Provided records ->
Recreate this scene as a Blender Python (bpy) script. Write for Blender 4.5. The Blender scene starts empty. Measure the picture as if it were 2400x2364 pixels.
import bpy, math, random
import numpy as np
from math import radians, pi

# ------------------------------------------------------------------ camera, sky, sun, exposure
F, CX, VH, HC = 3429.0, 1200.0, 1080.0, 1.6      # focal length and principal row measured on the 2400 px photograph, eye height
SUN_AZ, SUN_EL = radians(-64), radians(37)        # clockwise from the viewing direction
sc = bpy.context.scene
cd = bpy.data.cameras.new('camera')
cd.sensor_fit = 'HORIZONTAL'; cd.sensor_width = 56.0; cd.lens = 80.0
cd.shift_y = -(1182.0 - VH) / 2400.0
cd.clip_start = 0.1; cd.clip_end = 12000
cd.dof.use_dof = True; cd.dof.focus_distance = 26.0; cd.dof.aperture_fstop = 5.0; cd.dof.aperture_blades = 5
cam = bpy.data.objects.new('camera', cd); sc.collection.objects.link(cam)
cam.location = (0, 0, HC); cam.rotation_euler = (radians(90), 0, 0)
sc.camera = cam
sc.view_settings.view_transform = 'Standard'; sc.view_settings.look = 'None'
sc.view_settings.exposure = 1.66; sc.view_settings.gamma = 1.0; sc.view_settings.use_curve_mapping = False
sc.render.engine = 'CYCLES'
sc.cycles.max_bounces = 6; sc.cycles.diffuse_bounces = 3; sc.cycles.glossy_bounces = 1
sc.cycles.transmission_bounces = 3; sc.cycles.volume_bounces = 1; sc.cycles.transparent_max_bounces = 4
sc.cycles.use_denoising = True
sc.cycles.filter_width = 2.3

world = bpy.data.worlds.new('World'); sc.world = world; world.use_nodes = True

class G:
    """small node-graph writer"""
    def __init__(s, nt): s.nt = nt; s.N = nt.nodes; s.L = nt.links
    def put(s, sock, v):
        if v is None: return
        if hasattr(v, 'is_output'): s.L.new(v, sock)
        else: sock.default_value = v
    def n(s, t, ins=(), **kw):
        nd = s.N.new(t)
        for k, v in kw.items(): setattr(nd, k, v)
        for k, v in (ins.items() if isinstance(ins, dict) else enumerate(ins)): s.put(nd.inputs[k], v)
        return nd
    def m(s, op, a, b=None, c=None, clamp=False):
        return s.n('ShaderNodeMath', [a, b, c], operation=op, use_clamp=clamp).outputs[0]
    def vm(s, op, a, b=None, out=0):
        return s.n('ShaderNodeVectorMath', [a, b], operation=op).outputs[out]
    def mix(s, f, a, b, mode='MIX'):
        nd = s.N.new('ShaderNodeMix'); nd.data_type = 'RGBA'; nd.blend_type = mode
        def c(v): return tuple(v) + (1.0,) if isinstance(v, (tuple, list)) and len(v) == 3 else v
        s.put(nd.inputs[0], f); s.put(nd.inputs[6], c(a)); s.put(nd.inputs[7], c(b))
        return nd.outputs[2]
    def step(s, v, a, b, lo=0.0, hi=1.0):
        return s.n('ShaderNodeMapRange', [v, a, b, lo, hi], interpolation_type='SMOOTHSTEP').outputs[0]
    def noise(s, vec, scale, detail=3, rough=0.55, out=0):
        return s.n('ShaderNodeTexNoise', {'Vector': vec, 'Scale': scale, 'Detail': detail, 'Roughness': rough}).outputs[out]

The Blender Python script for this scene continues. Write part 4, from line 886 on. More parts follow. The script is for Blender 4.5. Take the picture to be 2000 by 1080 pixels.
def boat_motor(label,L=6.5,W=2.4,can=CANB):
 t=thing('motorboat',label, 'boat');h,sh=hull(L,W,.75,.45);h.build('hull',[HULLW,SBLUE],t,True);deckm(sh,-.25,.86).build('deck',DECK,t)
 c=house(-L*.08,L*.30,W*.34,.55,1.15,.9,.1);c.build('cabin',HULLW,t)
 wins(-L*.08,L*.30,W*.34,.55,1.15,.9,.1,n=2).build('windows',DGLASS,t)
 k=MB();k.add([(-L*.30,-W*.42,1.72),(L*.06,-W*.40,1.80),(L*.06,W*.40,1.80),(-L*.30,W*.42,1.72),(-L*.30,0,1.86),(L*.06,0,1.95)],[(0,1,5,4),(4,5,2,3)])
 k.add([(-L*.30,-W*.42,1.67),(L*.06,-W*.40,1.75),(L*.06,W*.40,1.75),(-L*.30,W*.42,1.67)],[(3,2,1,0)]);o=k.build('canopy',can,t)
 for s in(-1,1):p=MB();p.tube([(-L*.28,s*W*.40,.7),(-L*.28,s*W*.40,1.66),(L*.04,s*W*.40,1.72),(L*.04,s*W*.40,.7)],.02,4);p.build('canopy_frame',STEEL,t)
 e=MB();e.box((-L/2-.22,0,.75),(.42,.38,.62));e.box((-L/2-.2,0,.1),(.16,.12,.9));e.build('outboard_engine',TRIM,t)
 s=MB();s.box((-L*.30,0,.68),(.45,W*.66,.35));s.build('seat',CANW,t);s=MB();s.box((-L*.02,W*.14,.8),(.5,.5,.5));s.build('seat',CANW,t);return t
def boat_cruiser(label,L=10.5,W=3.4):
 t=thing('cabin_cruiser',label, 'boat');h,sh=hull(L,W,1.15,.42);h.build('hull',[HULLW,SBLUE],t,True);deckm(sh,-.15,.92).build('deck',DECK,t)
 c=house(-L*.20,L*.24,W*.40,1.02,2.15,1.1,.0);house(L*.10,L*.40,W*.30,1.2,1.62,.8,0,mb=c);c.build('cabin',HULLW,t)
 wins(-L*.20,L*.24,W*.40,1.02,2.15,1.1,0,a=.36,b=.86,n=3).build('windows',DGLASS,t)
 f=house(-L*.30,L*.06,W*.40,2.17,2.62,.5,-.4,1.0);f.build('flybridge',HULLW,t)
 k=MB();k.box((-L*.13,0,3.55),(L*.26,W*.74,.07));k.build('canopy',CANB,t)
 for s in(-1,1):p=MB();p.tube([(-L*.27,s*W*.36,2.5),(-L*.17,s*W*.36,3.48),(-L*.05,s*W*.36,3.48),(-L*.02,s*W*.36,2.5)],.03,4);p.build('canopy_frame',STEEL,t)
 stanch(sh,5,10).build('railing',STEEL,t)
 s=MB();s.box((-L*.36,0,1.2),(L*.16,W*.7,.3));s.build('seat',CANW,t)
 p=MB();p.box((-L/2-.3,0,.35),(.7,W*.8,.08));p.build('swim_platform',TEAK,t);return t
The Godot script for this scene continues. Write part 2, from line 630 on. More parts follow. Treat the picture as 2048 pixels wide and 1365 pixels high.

Aim of the exercise -> Your output must be the lines of the material above, from the first through the line that contains "from math import radians, pi", copied exactly. Include both endpoints and nothing else.

Result of the task ->
Recreate this scene as a Blender Python (bpy) script. Write for Blender 4.5. The Blender scene starts empty. Measure the picture as if it were 2400x2364 pixels.
import bpy, math, random
import numpy as np
from math import radians, pi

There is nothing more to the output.